Your instructions ▸ For this exercise, write out exactly, and only, the lines running from the line that contains "The Blender Python script for this scene continues." through the line that contains "disc_x(MB(), 0.055, 0.060, 0.064).build('cover', mat('grey".

Exercise material ▸
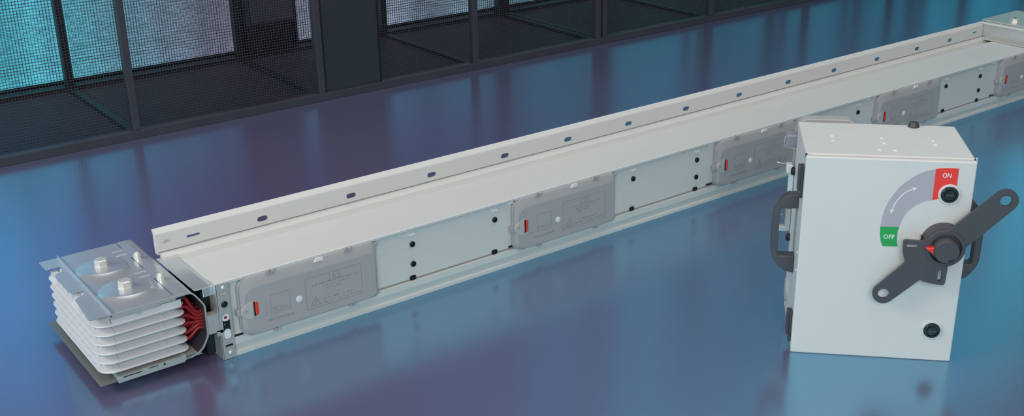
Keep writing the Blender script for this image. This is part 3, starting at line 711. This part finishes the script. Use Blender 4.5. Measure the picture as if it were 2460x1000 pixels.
for z in (.368, .193):
    MB().lathe([(.0060, -.006), (.0100, -.003), (.0098, .004), (.0070, .006)], (-.0035, BD-.012, z), 'x', 16).build('clamp_knob', M['black'], bx)

# ------------------------------------------------------------------ lights
def area(name, loc, target, size, energy, col, sy=None):
    l = bpy.data.lights.new(name, 'AREA'); l.shape = 'RECTANGLE'; l.size = size; l.size_y = sy or size; l.energy = energy; l.color = col
    o = bpy.data.objects.new(name, l); COL.objects.link(o); o.location = loc
    o.rotation_euler = (Vector(target)-Vector(loc)).to_track_quat('-Z', 'Y').to_euler()
    return o
area('ceiling_softbox', (1.2, -.8, 4.6), (1.2, -.2, 0), 6.0, 110, (1.0, .98, .91), 5.0)
area('key_softbox', (-3.2, -5.2, 3.2), (.8, 0, .1), 3.5, 205, (1.0, .975, .965), 2.5)
area('side_fill', (-4.5, 1.0, 3.6), (1.0, -.2, .2), 3.0, 170, (1.0, .98, .95), 2.0)  # added fill light, brightens the left side of the box
W = bpy.data.worlds.new('world'); S.world = W; W.use_nodes = True
W.node_tree.nodes['Background'].inputs[0].default_value = (.52, .53, .57, 1)
W.node_tree.nodes['Background'].inputs[1].default_value = .42

# ------------------------------------------------------------------ camera
CAMP = dict(f=2757.283, yaw=36.37834, pitch=21.72917, roll=-1.034307, pos=(-.86941175, -2.35161245, 1.33340696))
y, p, r = (radians(CAMP[k]) for k in ('yaw', 'pitch', 'roll'))
fwd = Vector((sin(y)*cos(p), cos(y)*cos(p), -sin(p))); right = Vector((cos(y), -sin(y), 0)); up = right.cross(fwd)
R_ = right*cos(r)+up*sin(r); U_ = -right*sin(r)+up*cos(r)
cam = bpy.data.cameras.new('camera'); co = bpy.data.objects.new('camera', cam); COL.objects.link(co)
mw = Matrix((R_, U_, -fwd)).transposed().to_4x4(); mw.translation = Vector(CAMP['pos']); co.matrix_world = mw
cam.sensor_width = 36; cam.lens = CAMP['f']*36/2460; cam.clip_start = .02; cam.clip_end = 60
S.camera = co
S.view_settings.view_transform = 'Standard'; S.view_settings.look = 'None'; S.view_settings.gamma = 1; S.view_settings.exposure = 0
S.view_settings.use_curve_mapping = False
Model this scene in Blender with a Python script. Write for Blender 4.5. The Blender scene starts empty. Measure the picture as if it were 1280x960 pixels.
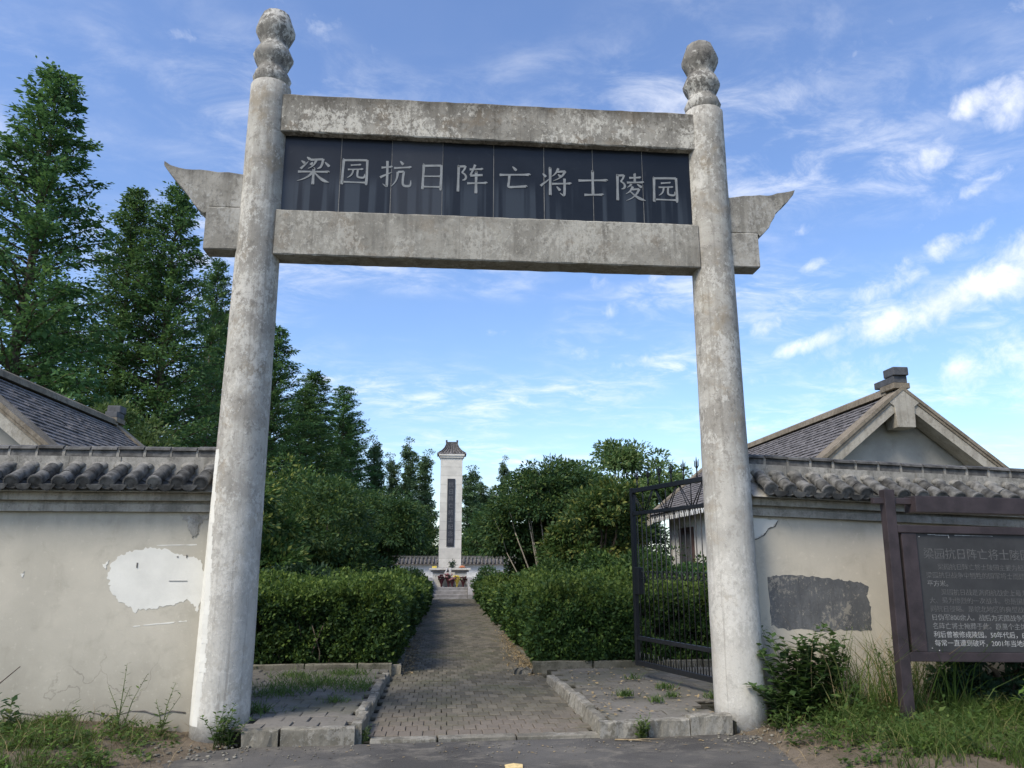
import bpy, bmesh, math, random
import numpy as np
from mathutils import Vector, Matrix
PI = math.pi
rad = math.radians
S = bpy.context.scene
C = S.collection
R = random.Random(11)
NP = np.random.default_rng(5)

# ------------------------------------------------------------------ camera
cam_d = bpy.data.cameras.new('camera')
cam = bpy.data.objects.new('camera', cam_d)
C.objects.link(cam)
cam.location = (0, 0, 1.6)
cam.rotation_euler = (rad(90 + 13.2), 0, -rad(4.81))
cam_d.sensor_width = 36
cam_d.lens = 27.0
cam_d.clip_start = 0.05
cam_d.clip_end = 3000
S.camera = cam

# ------------------------------------------------------------------ light and sky
SUN_EL, SUN_AZ = 47.0, -132.0        # azimuth clockwise from +Y
sun_dir = Vector((math.sin(rad(SUN_AZ)) * math.cos(rad(SUN_EL)), math.cos(rad(SUN_AZ)) * math.cos(rad(SUN_EL)), math.sin(rad(SUN_EL))))
sd = bpy.data.lights.new('sun', 'SUN')
sd.energy = 2.3
sd.angle = rad(20)
sd.color = (1.0, 0.91, 0.76)
sun = bpy.data.objects.new('sun', sd)
C.objects.link(sun)
sun.rotation_euler = (-sun_dir).to_track_quat('-Z', 'Y').to_euler()
S.view_settings.view_transform = 'Standard'
S.view_settings.look = 'None'
S.view_settings.exposure = 0.70
S.view_settings.gamma = 1.0
S.cycles.use_denoising = True
S.cycles.max_bounces = 6
S.cycles.diffuse_bounces = 3
S.cycles.glossy_bounces = 2
S.cycles.transmission_bounces = 3
S.cycles.transparent_max_bounces = 4
SKY_STRENGTH = 0.10


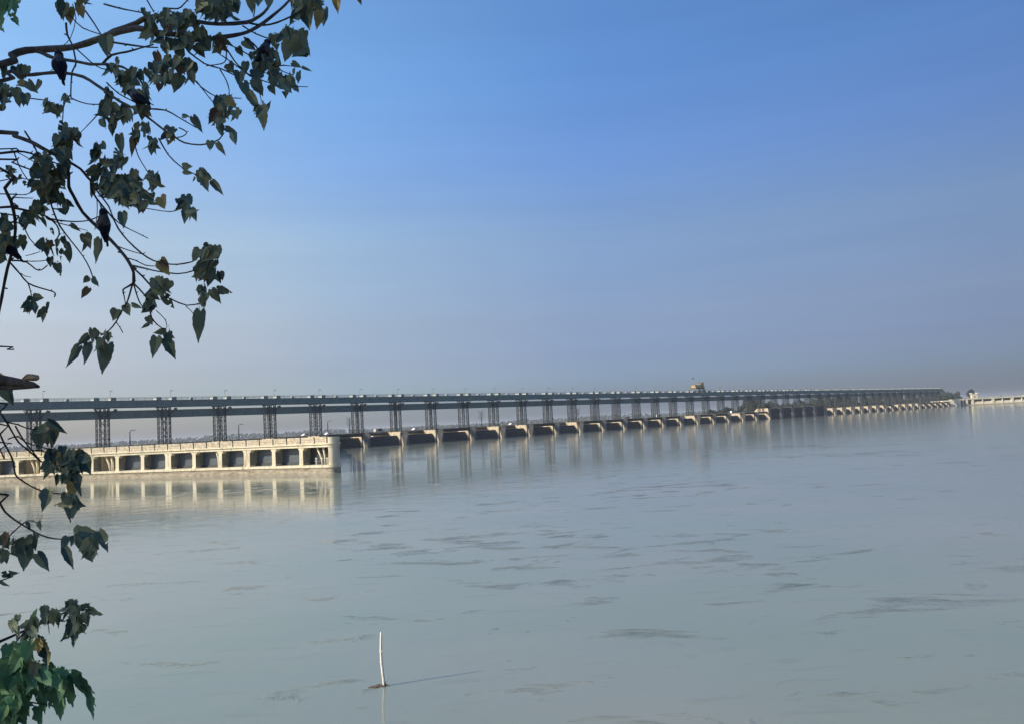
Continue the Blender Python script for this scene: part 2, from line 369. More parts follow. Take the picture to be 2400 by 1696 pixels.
for i in range(I0, NB):
    if i > I0:
        dup(h0, hb, (i*L-4.2, 0, 0)); dup(rail0, hb, (i*L, 0, 0)); dup(s0, hb, (i*L+8.5, 0, 0))
        if i % 1 == 0 and i < 33: dup(lamp0, hb, (i*L+2.2, 0, 0))
    dup(h0, hb, (i*L+1.6, 0, 0))
# ramp house at the far end
d = MB(); xe = (NB-1)*L+L/2-1.3
d.hexa([(xe, -.5, 19.9), (xe+19, -.5, 14.5), (xe+19, 4.8, 14.5), (xe, 4.8, 19.9), (xe, -.5, 22.1), (xe+19, -.5, 16.4), (xe+19, 4.8, 16.4), (xe, 4.8, 22.1)])
d.build('end_ramp', M['steel'], hb)
# ------------------------------------------------------------------ gantry crane
ci = 19.5
cr_e = empty('gantry_crane', bw(ci*L, 2.1, 22.3), RZ, 'ochre yellow gantry crane standing on top of the bridge girder', 'crane')
c_ = MB(); c_.box(-5.2, 4.2, -2.2, 2.2, 3.0, 3.9); c_.box(-5.6, 4.6, -2.3, -1.9, 2.8, 4.1); c_.box(-5.6, 4.6, 1.9, 2.3, 2.8, 4.1)
c_.build('bridge_beam', M['yellow'], cr_e)
for (x, y, dx) in ((-4.8, -2, -.5), (-4.8, 2, -.5), (3.9, -2, 2.2), (3.9, 2, 2.2)):
    q = MB(); q.bar((x+dx, y, .35), (x, y, 2.9), .5); q.bar((x+dx*.5-1.5, y, .4), (x, y, 2.6), .2)
    lg = q.build('leg', M['yellow'] if x < 0 else M['lattice'], cr_e)
    q = MB(); q.tube([(x+dx, y-.25, .3), (x+dx, y+.25, .3)], .34, 10); q.build('wheel', M['rubber'], lg)
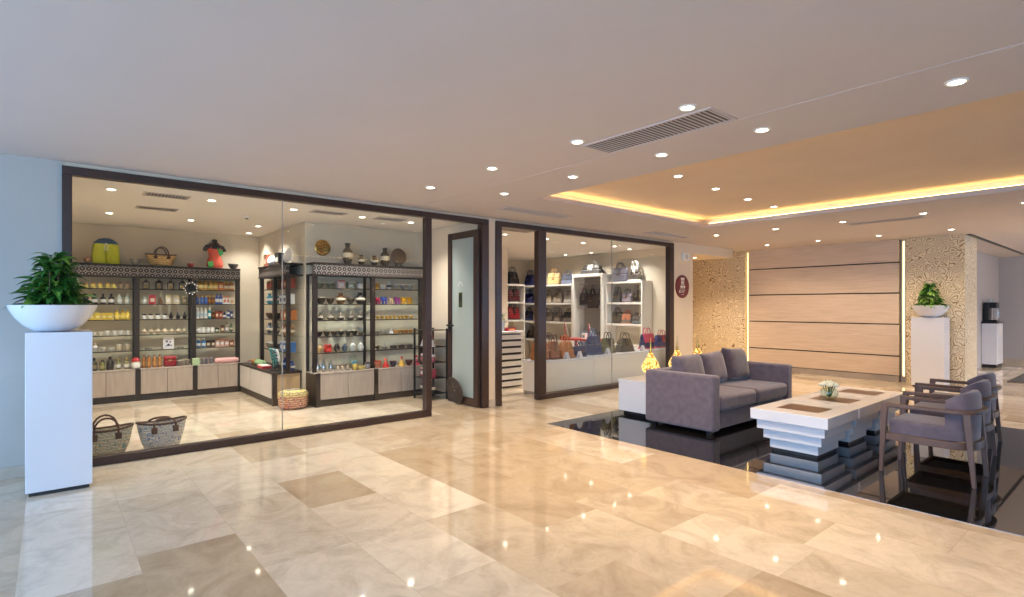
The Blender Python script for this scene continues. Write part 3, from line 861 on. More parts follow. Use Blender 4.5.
disc_x(MB(), 0.055, 0.060, 0.064).build('cover', mat('grey speaker cloth', S(196, 192, 186), 0.8), t)

# ------------------------------------------------------------------ corridor
t = thing('service_counter', 'white service counter with dark top in the grey corridor', 'counter', (-2.655, 17.2, 0))
box(-0.14, 0.14, -0.35, 0.35, 0.08, 1.04).build('body', WHITE, t, bevel=0.004)
box(-0.143, 0.15, -0.36, 0.36, 1.04, 1.075).build('worktop', BLACK, t, bevel=0.004)
box(-0.12, 0.12, -0.33, 0.33, 0.0, 0.08).build('plinth', BLACK, t)
box(0.140, 0.144, -0.33, -0.01, 0.12, 1.02).build('door', WHITE, t)
box(0.140, 0.144, 0.01, 0.33, 0.12, 1.02).build('door', WHITE, t)
t = thing('coffee_machine', 'black and silver coffee machine on the corridor counter', 'coffee machine', (-2.655, 17.1, 1.075))
box(-0.12, 0.12, -0.16, 0.16, 0.0, 0.05).build('drip_tray', BLACK, t, bevel=0.006)
box(-0.12, -0.02, -0.16, 0.16, 0.05, 0.46).build('body', BLACK, t, bevel=0.012)
box(-0.02, 0.12, -0.16, 0.16, 0.33, 0.46).build('head', BLACK, t, bevel=0.012)
for yy in (-0.10, 0.06): box(0.05, 0.125, yy, yy + 0.05, 0.06, 0.33).build('spout_column', CHROME, t, bevel=0.006)
MB().cyl(0.06, 0.46, 0.54, (-0.03, 0.04, 0), 16).build('bean_hopper', JARG, t)
o = box(-0.9, 0.9, -1.6, 1.6, 0.0, 0.012).build('floor_mat', mat('charcoal mat', S(70, 66, 66), 0.95, var=0.2, scale=90, bump=0.3), None, (-1.05, 15.6, 0), bevel=0.004)
tag(o, 'dark charcoal floor mat lying in the grey corridor', 'mat')
t = thing('waste_bin', 'black round bin standing at the end of the grey corridor', 'bin', (-1.98, 17.6, 0))
MB().lathe([(0.14, 0), (0.16, 0.02), (0.17, 0.5), (0.165, 0.52)], 24).build('body', BLACK, t)
MB().lathe([(0.172, 0.52), (0.172, 0.55), (0.10, 0.60), (0.02, 0.61)], 24).build('lid', BLACK, t)

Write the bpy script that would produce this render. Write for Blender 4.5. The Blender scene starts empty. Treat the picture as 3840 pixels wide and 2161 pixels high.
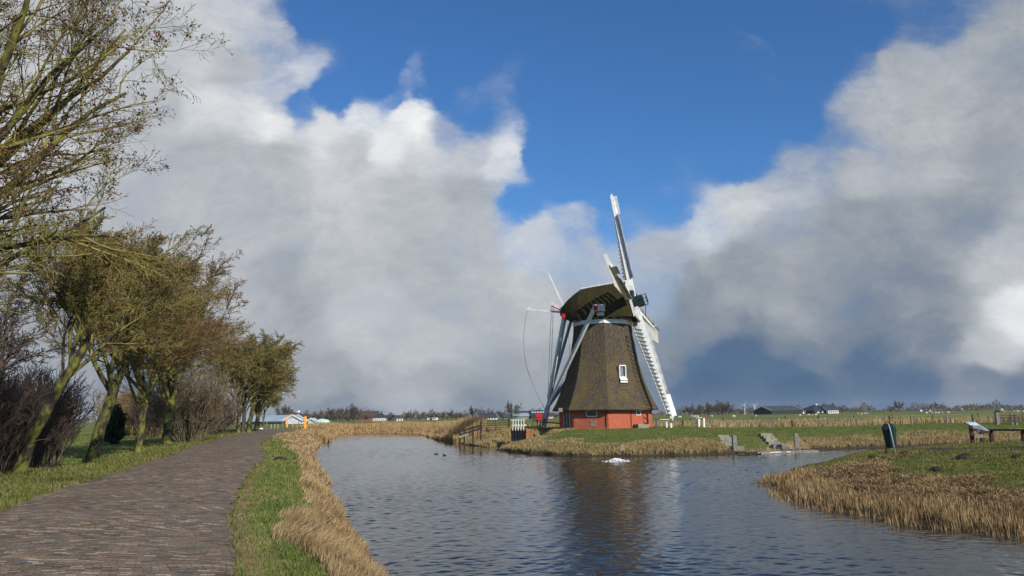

Task answer ▸
The Blender Python script for this scene continues. Write part 3, from line 861 on. More parts follow. Use Blender 4.5.
disc_x(MB(), 0.055, 0.060, 0.064).build('cover', mat('grey speaker cloth', S(196, 192, 186), 0.8), t)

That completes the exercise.